----- Data excerpt -----

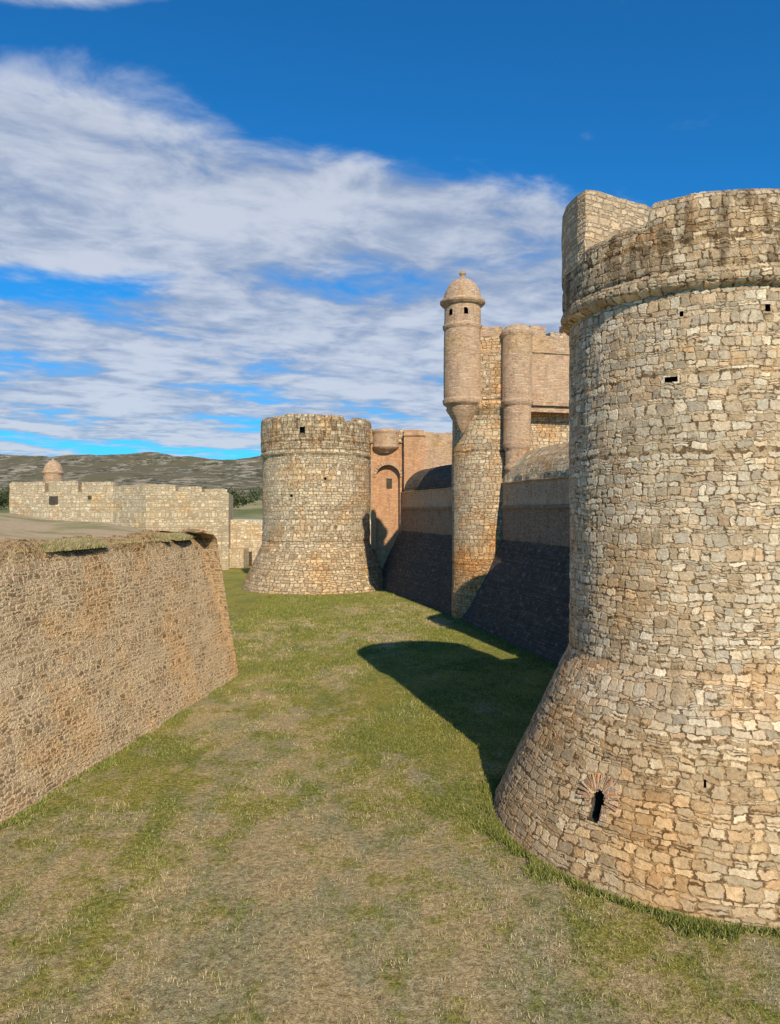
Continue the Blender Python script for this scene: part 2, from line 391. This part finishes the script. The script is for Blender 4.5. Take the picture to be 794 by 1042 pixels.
prism('upper_body',up,24.0,31.2,m_brick,gt,res=.5,jit=.04)
prism('string_course',[(A[0]-.1,A[1]-.12),(B[0],B[1]-.14),(C[0]+.1,C[1]-.1),(D[0]+.1,D[1]),(E[0]-.1,E[1]+.1)],29.3,29.6,m_brick,gt,res=.6,jit=.01)
def wallseg(name,p,q,z0,z1,th,mat,parent):
    d=np.array((q[0]-p[0],q[1]-p[1])); d/=np.linalg.norm(d); nn=np.array((-d[1],d[0]))
    a=np.array(p);b=np.array(q)
    prism(name,[tuple(a),tuple(b),tuple(b+nn*th),tuple(a+nn*th)],z0,z1,mat,parent,res=.35,jit=.05)
AB=lambda f:lerp(A,B,f); BC=lambda f:lerp(B,C,f)
wallseg('parapet_a',AB(.25),AB(.72),31.1,32.1,1.2,m_brick,gt)
wallseg('parapet_b',BC(.12),BC(.26),31.1,32.2,1.2,m_brick,gt)
wallseg('parapet_c',BC(.30),BC(.42),31.1,31.6,1.2,m_mid,gt)
wallseg('parapet_d',BC(.42),BC(.49),31.1,32.5,1.0,m_brick,gt)
wallseg('parapet_e',BC(.52),BC(.95),31.1,31.8,1.2,m_brick,gt)
def pil(name,f0,f1,z0,z1,proud,mat):
    p,q=AB(f0),AB(f1); 
    d=np.array((q[0]-p[0],q[1]-p[1])); L=np.linalg.norm(d); d/=L; nn=np.array((d[1],-d[0]))
    c=(np.array(p)+np.array(q))/2+nn*proud/2
    obox(name,(c[0],c[1],(z0+z1)/2),(d[0],d[1],0),(nn[0],nn[1],0),(0,0,1),L,proud,z1-z0,mat,gt)
pil('panel',.28,.72,24.3,31.0,.12,m_mid)
bz=[(.05,20.6),(.5,21.2),(.9,22.0),(1.25,22.5),(1.3,22.6),(1.7,23.3),(1.75,23.5),(2.15,23.8),(2.2,24.2),(2.05,24.35),(2.02,31.9),(2.15,32.0),(2.2,32.3),(2.02,32.4),(2.0,34.4),(2.25,34.55),(2.5,34.8),(2.5,35.05),(2.15,35.1),
    (2.1,35.3),(1.95,36.0),(1.6,36.7),(1.1,37.25),(.5,37.55),(.28,37.65),(.2,37.9),(.38,38.1),(.3,38.35),(.02,38.5)]
bh=[(math.radians(275),33.6,.4,.7,True),(math.radians(225),33.6,.4,.7,True)]
revolve('bartizan',A[0]-.35,A[1]+.2,bz,.12,m_brick,gt,rref=2.05,jit=.04,a0=.7,holes=bh)
obox('bartizan_core',(A[0]-.35,A[1]+.2,33.4),(1,0,0),(0,1,0),(0,0,1),2.2,2.2,1.6,m_hole,gt)
b2=[(.05,13.6),(.35,13.9),(.5,14.3),(.45,14.5),(.7,15.0),(.95,15.4),(.9,15.6),(1.1,16.2),(1.35,16.6),(1.35,16.9),(1.25,17.0),(1.25,18.6),(1.45,18.9),(1.55,19.3),(1.5,19.5),(1.5,23.4),(1.65,23.5),(1.75,23.8),(1.75,24.0),(1.62,24.1),(1.6,30.8),(1.72,30.95),(1.75,31.3),(1.6,31.5),(1.3,31.9),(.8,32.15),(.02,32.2)]
revolve('corner_bartizan',B[0]+.1,B[1]+.1,b2,.14,m_brick,gt,rref=1.6,jit=.04,a0=.7)

# ---------------------------------------------------------------- gatehouse between towers
gh=empty('gatehouse')
K=118/112
x0,x1=-2.9*K,2.1*K; yw=118.0; zt=24.9
V=[];Fc=[];UV=[]
n=16; cx=(x0+x1)/2+.1; hw=1.9; zs=17.6
archp=[(cx-hw,6)]+[(cx-hw*math.cos(math.pi*k/n),zs+hw*math.sin(math.pi*k/n)) for k in range(n+1)]+[(cx+hw,6)]
N=len(archp)
outer=[(x0,6),(x0,zs)]+[(x0+(x1-x0)*k/(N-5),zt) for k in range(N-4)]+[(x1,zs),(x1,6)]
for (x,z) in archp: V.append((x,yw,z))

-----

What this task involves: Would you set down the listing exactly, omitting pictures?

Expected answer:
Continue the Blender Python script for this scene: part 2, from line 391. This part finishes the script. The script is for Blender 4.5. Take the picture to be 794 by 1042 pixels.
prism('upper_body',up,24.0,31.2,m_brick,gt,res=.5,jit=.04)
prism('string_course',[(A[0]-.1,A[1]-.12),(B[0],B[1]-.14),(C[0]+.1,C[1]-.1),(D[0]+.1,D[1]),(E[0]-.1,E[1]+.1)],29.3,29.6,m_brick,gt,res=.6,jit=.01)
def wallseg(name,p,q,z0,z1,th,mat,parent):
    d=np.array((q[0]-p[0],q[1]-p[1])); d/=np.linalg.norm(d); nn=np.array((-d[1],d[0]))
    a=np.array(p);b=np.array(q)
    prism(name,[tuple(a),tuple(b),tuple(b+nn*th),tuple(a+nn*th)],z0,z1,mat,parent,res=.35,jit=.05)
AB=lambda f:lerp(A,B,f); BC=lambda f:lerp(B,C,f)
wallseg('parapet_a',AB(.25),AB(.72),31.1,32.1,1.2,m_brick,gt)
wallseg('parapet_b',BC(.12),BC(.26),31.1,32.2,1.2,m_brick,gt)
wallseg('parapet_c',BC(.30),BC(.42),31.1,31.6,1.2,m_mid,gt)
wallseg('parapet_d',BC(.42),BC(.49),31.1,32.5,1.0,m_brick,gt)
wallseg('parapet_e',BC(.52),BC(.95),31.1,31.8,1.2,m_brick,gt)
def pil(name,f0,f1,z0,z1,proud,mat):
    p,q=AB(f0),AB(f1); 
    d=np.array((q[0]-p[0],q[1]-p[1])); L=np.linalg.norm(d); d/=L; nn=np.array((d[1],-d[0]))
    c=(np.array(p)+np.array(q))/2+nn*proud/2
    obox(name,(c[0],c[1],(z0+z1)/2),(d[0],d[1],0),(nn[0],nn[1],0),(0,0,1),L,proud,z1-z0,mat,gt)
pil('panel',.28,.72,24.3,31.0,.12,m_mid)
bz=[(.05,20.6),(.5,21.2),(.9,22.0),(1.25,22.5),(1.3,22.6),(1.7,23.3),(1.75,23.5),(2.15,23.8),(2.2,24.2),(2.05,24.35),(2.02,31.9),(2.15,32.0),(2.2,32.3),(2.02,32.4),(2.0,34.4),(2.25,34.55),(2.5,34.8),(2.5,35.05),(2.15,35.1),
    (2.1,35.3),(1.95,36.0),(1.6,36.7),(1.1,37.25),(.5,37.55),(.28,37.65),(.2,37.9),(.38,38.1),(.3,38.35),(.02,38.5)]
bh=[(math.radians(275),33.6,.4,.7,True),(math.radians(225),33.6,.4,.7,True)]
revolve('bartizan',A[0]-.35,A[1]+.2,bz,.12,m_brick,gt,rref=2.05,jit=.04,a0=.7,holes=bh)
obox('bartizan_core',(A[0]-.35,A[1]+.2,33.4),(1,0,0),(0,1,0),(0,0,1),2.2,2.2,1.6,m_hole,gt)
b2=[(.05,13.6),(.35,13.9),(.5,14.3),(.45,14.5),(.7,15.0),(.95,15.4),(.9,15.6),(1.1,16.2),(1.35,16.6),(1.35,16.9),(1.25,17.0),(1.25,18.6),(1.45,18.9),(1.55,19.3),(1.5,19.5),(1.5,23.4),(1.65,23.5),(1.75,23.8),(1.75,24.0),(1.62,24.1),(1.6,30.8),(1.72,30.95),(1.75,31.3),(1.6,31.5),(1.3,31.9),(.8,32.15),(.02,32.2)]
revolve('corner_bartizan',B[0]+.1,B[1]+.1,b2,.14,m_brick,gt,rref=1.6,jit=.04,a0=.7)

# ---------------------------------------------------------------- gatehouse between towers
gh=empty('gatehouse')
K=118/112
x0,x1=-2.9*K,2.1*K; yw=118.0; zt=24.9
V=[];Fc=[];UV=[]
n=16; cx=(x0+x1)/2+.1; hw=1.9; zs=17.6
archp=[(cx-hw,6)]+[(cx-hw*math.cos(math.pi*k/n),zs+hw*math.sin(math.pi*k/n)) for k in range(n+1)]+[(cx+hw,6)]
N=len(archp)
outer=[(x0,6),(x0,zs)]+[(x0+(x1-x0)*k/(N-5),zt) for k in range(N-4)]+[(x1,zs),(x1,6)]
for (x,z) in archp: V.append((x,yw,z))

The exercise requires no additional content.